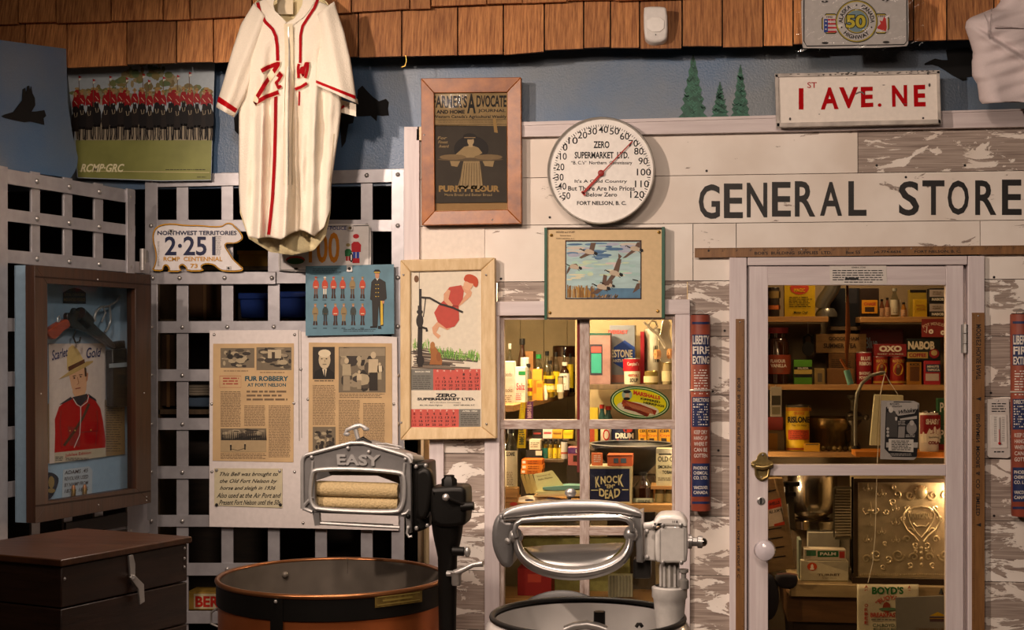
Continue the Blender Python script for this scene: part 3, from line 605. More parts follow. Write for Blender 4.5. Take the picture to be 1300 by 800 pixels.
k = M(); photo(k, 280, 442, 323, 467, 1); photo(k, 325.5, 441, 370, 470, 2); k.fr(pn, 340, 444, 357, 455, .0019, C('#b0a084')); k.fr(pn, 345, 447, 349, 455, .002, NI); photo(k, 280, 544, 338, 560, 3)
for i in range(24): k.flat(pn, [(281+i*2.4, 559), (282+i*2.4, 545+(i*7 % 5)), (283.4+i*2.4, 559)], .0018, C('#1c1814'))
k.fr(pn, 280, 559, 338, 574, .0017, C('#a08a68')); persons(k, [(293, 572, 9, '#2c2620', '#2c2620'), (311, 571, 9, '#2c2620', '#2c2620')]); k.ribbon(pn, [(293, 570), (302, 572), (311, 569)], .6, .0021, INK); k.o('printed_photos', n1)
k = M(); BL = C('#1f4a55', .6); k.tx(pn, 'FUR ROBBERY', 311, 477.5, 366, 484, .0006, BL, .04); k.tx(pn, 'AT FORT NELSON', 314, 486.5, 363, 491, .0006, BL, .03); k.o('headline', n1)
k = M(); k.ribbon(pn, [(279, 477.5), (306, 477.5), (306, 492), (279, 492), (279, 477.5)], .5, .0006, C('#9a4a3a')); k.greek(pn, 283, 479.5, 304, 490, 3.5, .0006, C('#9a4a3a'), .5)
k.greek(pn, 313, 496, 366, 511, 5, .0006, NI2, .5, 4); k.greek(pn, 280, 497, 306, 541, 1.9, .0006, NI2, .45, 5, .05); k.greek(pn, 310, 515, 337, 541, 1.9, .0006, NI2, .45, 6, .05); k.greek(pn, 341, 515, 369, 580, 1.9, .0006, NI2, .45, 7, .05); k.greek(pn, 280, 576, 338, 583, 1.9, .0006, NI2, .45, 8, .1); k.greek(pn, 284, 470.5, 318, 472.5, 2.4, .0006, NI2, .4, 9); k.greek(pn, 330, 472.5, 365, 474, 2.4, .0006, NI2, .4, 9); k.o('column_text', n1)
n2 = T('newspaper_page', 'yellowed newspaper page with an old man’s portrait, pinned right on white board', 'newspaper', pn.P(444, 586), 'newspaper pages pinned to the white board')
k = M(); k.pq(pn, [(392, 435), (497.5, 436), (498, 588), (391.5, 586)], 0, .001, NP); k.o('page', n2)
k = M(); portrait(k, 397, 440.5, 425, 481.5); photo(k, 430, 440.5, 489.5, 498.5, 12); k.fr(pn, 431, 442, 489, 452, .0017, C('#8d7f68'))
persons(k, [(440, 496, 42, '#a39478', '#8d7f68'), (474, 496, 50, '#b8a688', '#2c2620'), (456, 494, 24, '#b8a688', '#8d7f68'), (482, 482, 22, '#cfc0a2', '#a39478')], .0019); photo(k, 397, 542, 426, 573, 14); persons(k, [(409, 572, 15, '#2c2620', '#2c2620'), (416, 572, 14, '#4a4136', '#2c2620')], .002); k.o('printed_photos', n2)
k = M(); k.greek(pn, 399, 483, 424, 485, 2.4, .0006, NI, .5); k.greek(pn, 397, 489, 426, 540, 1.9, .0006, NI2, .45, 15, .05); k.greek(pn, 430, 508, 457, 584, 1.9, .0006, NI2, .45, 16, .05); k.greek(pn, 461, 512, 489, 584, 1.9, .0006, NI2, .45, 17, .05); k.greek(pn, 431, 500, 489, 505, 2.1, .0006, NI2, .45, 18, .1); k.o('column_text', n2)
t = T('handwritten_card', 'cream card with handwritten note in black script below the left newspaper page', 'note', pn.P(315, 645))
k = M(); k.pq(pn, [(272, 594.5), (358.5, 595), (358.5, 645), (272, 642)], .001, .001, C('#bdb295', .6)); k.o('card', t)
k = M()
for i, (s, x0, x1) in enumerate([('This Bell was brought to', 279, 353), ('the Old Fort Nelson by', 279, 352), ('horse and sleigh in 1936', 279, 350), ('Also used at the Air Port and', 275, 357), ('Present Fort Nelson until the 50s', 278, 356)]):
    k.tx(pn, s, x0, 599.5+i*8.8, x1, 605.8+i*8.8, .002, INK, .012, .45)
k.o('handwriting', t)
for x, y in ((275, 597), (355, 598), (275, 641), (356, 641)): k = M(); c = pn.P(x, y, .002); k.lathe(c, [(.006, 0), (.005, .003), (0, .004)], STEEL if y < 600 else INK, 10, axis=(0, -1, 0)); k.o('pin', t)
# ------------------------------------------------------------------ things stored in the cell behind the grille
def sbox(name, lab, cat, x0, y0, x1, y1, y, d, mt, grp=None):
    k = M(); k.rect(Y(y), x0, y0, x1, y1, 0, d, mt); tags = dict(label=lab, cat=cat)
    if grp: tags['group'] = grp
    return k, tags
def crate(lab, x0, y0, x1, y1, y, col):
    t = T('storage_tote', lab, 'tote', Y(y).P((x0+x1)/2, y1), 'blue totes on the cell shelf'); p = Y(y)
    k = M(); k.pq(p, [(x0+1, y0+7), (x1-1, y0+7), (x1-3, y1), (x0+3, y1)], 0, .25, C(col, .35)); k.o('tub', t, bev=.006)
    k = M(); k.rect(p, x0-1, y0, x1+1, y0+8, .01, .27, C(col, .35)); k.o('lid', t, bev=.005); return t
crate('blue plastic tote on cell shelf, left of the two behind the grille', 303, 372, 338, 404, .95, '#22408f'); crate('blue plastic tote on cell shelf, right of the two, nearer the uniforms card', 352, 370, 398, 404, .95, '#22408f')
k = M(); k.rect(Y(.94), 200, 405.5, 500, 411, 0, .28, DK); k.rect(Y(.94), 200, 338, 500, 343, 0, .28, DK); k.rect(Y(.94), 200, 520, 500, 526, 0, .28, DK); k.rect(Y(.94), 200, 776, 500, 782, 0, .28, DK); k.rect(Y(.94), 198, 300, 203, 1060, 0, .28, DK); k.rect(Y(.94), 497, 300, 502, 1060, 0, .28, DK)
k.o('storage_rack', label='dark wooden storage rack standing in the cell behind the grille', cat='rack')
k, tg = sbox('', 'yellow bin edge on the cell shelf under the jersey hem', 'bin', 303, 320, 345, 338, .95, .2, C('#a87a1c', .5)); k.rect(Y(.94), 301, 318, 347, 323, .006, .01, C('#a87a1c', .5)); k.o('yellow_bin', **tg)
for x0, x1, y0, y1, lab, c in ((240, 280, 355, 405, 'brown cardboard carton on cell shelf left of the blue totes', '#4a3018'), (205, 222, 425, 517, 'tall brown carton on the lower cell shelf behind the leftmost bars', '#3c2816')):
    k, tg = sbox('', lab, 'carton', x0, y0, x1, y1-1.5, .95, .2, C(c, .7)); p = Y(.95); k.rect(p, (x0+x1)/2-2, y0, (x0+x1)/2+2, y1, .002, .001, C('#6a4c2c')); k.o('carton', group='cartons in the cell', bev=.003, **tg)
t = T('coiled_rope', 'coil of pale rope on a folded blue cloth in the cell', 'rope', Y(.98).P(252, 505)); k = M()
for i in range(4): c = Y(.98).P(252, 500-i*3.2); k.tube([c+Vector((math.cos(a*.5236)*.055, math.sin(a*.5236)*.05, 0)) for a in range(12)], .006, C('#8d8272', .8, bump=.5), 7, closed=True)
k.o('coil', t)
k, tg = sbox('', 'folded grey-blue cloth under the coiled rope in the cell', 'cloth', 236, 505, 268, 517, .95, .15, C('#4a5a6e', .9)); k.o('folded_cloth', bev=.008, **tg)
t = T('berry_box', 'orange box lettered in red behind the lowest grille bars', 'box', Y(.3).P(258, 776)); k = M(); p = Y(.3); k.rect(p, 236, 752, 282, 774.5, 0, .12, C('#b08a3c', .6)); k.o('box', t, bev=.002); k = M(); k.fr(p, 246, 754, 282, 773, .001, C('#d8c8a0')); k.tx(p, 'BERI', 248, 757, 281, 771, .0015, C('#c22a1c'), .04); k.o('lettering', t)
k = M(); k.rect(Y(.3), 205, 776, 300, 782, .02, .25, DK); k.rect(Y(.3), 205, 782, 209, 1090, .02, .25, DK); k.rect(Y(.3), 296, 782, 300, 1090, .02, .25, DK); k.o('low_bench', label='low wooden bench behind the grille carrying the orange box', cat='bench')
# ================================================================== DISPLAY CASE on the side grille
CB = Plane(So+Sn*.13, Sn); BKP = Plane(So+Sn*.035, Sn)
t = T('display_case', 'brown framed glass display case with blue sides, relics and a magazine inside', 'display case', CB.P(118, 652))
BRW = wood('#2a1910', '#402617', (30, 30, 2), .08, .4, 2, .2, 'brw'); BLU = C('#7b93a6', .5)
def near(p, d): return p-Sn*d
outer = [(44, 336.5), (192, 349), (192, 638.5), (45, 664.5)]; inn = [(60, 360), (172, 366.5), (172.5, 620), (61.5, 637)]
k = M()
for (a, b, c, d) in ((0, 1, 1, 0), (1, 2, 2, 1), (2, 3, 3, 2), (3, 0, 0, 3)):
    k.pq(CB, [outer[a], outer[b], inn[c], inn[d]], .012, .035, BRW)
k.pq(CB, [(44.5, 350), (191.5, 360.5), (191.5, 362.5), (44.5, 352)], .0135, .002, C('#22130c')); k.pq(CB, [(45.5, 641.5), (191.5, 622.5), (191.5, 624.5), (45.5, 643.5)], .0135, .002, C('#22130c'))
k.o('door_frame', t, bev=.002)
k = M(); P4 = [CB.P(*p, -.0235) for p in outer]
for i in range(4):
    a, b = P4[i], P4[(i+1) % 4]; cc = sum(P4, Vector())/4; a2, b2x = a+(cc-a)*.035, b+(cc-b)*.035
    k.add([a, b, b2x, a2, a-Sn*.075, b-Sn*.075, b2x-Sn*.075, a2-Sn*.075], [(0, 1, 2, 3), (7, 6, 5, 4), (0, 4, 5, 1), (3, 2, 6, 7), (1, 5, 6, 2), (0, 3, 7, 4)], BLU)
k.o('blue_case', t)
k = M(); q = [p-Sn*.072 for p in P4]; k.prism(q, -Sn*.004, C('#8ba3b8', .6)); k.o('back_panel', t)
k = M(); k.pq(CB, inn, -.004, .003, glass('#eef2f4', .4)); k.o('glass', t)
for x, y in ((125, 641), (186, 631), (186, 635.5), (52, 500), (183, 499), (124, 355)): k = M(); c = CB.P(x, y, .013); k.ball(c, .0028, STEEL, 8); k.o('screw', t)
BP = Plane(So+Sn*.036, Sn)      # surface of the back panel
z = ZM(5, 30, 340); zz = ZM(4.21, 30, 490)
k = M(); k.flat(BP, z(250, 158, 290, 135, 322, 128, 360, 135, 395, 158, 395, 228, 250, 226), .0012, C('#2a201a')); k.tx(BP, 'ROYAL CANADIAN', *z(258, 160)[0], *z(388, 180)[0], .002, C('#8a6a3a'), .02); k.tx(BP, 'MOUNTED POLICE', *z(256, 192)[0], *z(390, 212)[0], .002, C('#8a6a3a'), .02)
k.o('police_emblem_decal', t)
t2 = T('magazine_cover', 'magazine cover portrait of a person in red tunic and broad-brimmed hat', 'magazine', BP.P(98, 588, .002))
k = M(); k.pq(BP, [(62, 436.5), (134, 436), (134.5, 580), (63, 589)], .003, .0015, C('#d0bcb2', .5)); k.o('cover', t2)
k = M(); s = .0035; f = lambda c, o, *a: k.flat(BP, z(*a), s+o, c); g_ = lambda c, o, *a: k.flat(BP, zz(*a), s+o, c)
g_(RED, 0, 165, 357, 168, 250, 166, 180, 190, 110, 250, 66, 340, 45, 385, 80, 410, 120, 425, 190, 438, 290, 437, 330, 330, 345, 230, 355)
g_(C('#1f1d2a'), .0003, 190, 100, 252, 58, 262, 70, 205, 98); g_(C('#1f1d2a'), .0003, 345, 42, 385, 70, 392, 84, 350, 62)
g_(C('#1f1d2a'), .00055, 262, 60, 340, 42, 342, 70, 305, 108, 270, 85); g_(C('#8a1016'), .0003, 235, 215, 305, 225, 300, 325, 245, 318)
g_(C('#d8a27c'), .0003, 262, 0, 334, 0, 335, 20, 325, 45, 300, 66, 275, 60, 262, 35)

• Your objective
Go through the listing above and locate each line that holds the word "script". Copy those lines.

• Full output
Continue the Blender Python script for this scene: part 3, from line 605. More parts follow. Write for Blender 4.5. Take the picture to be 1300 by 800 pixels.
t = T('handwritten_card', 'cream card with handwritten note in black script below the left newspaper page', 'note', pn.P(315, 645))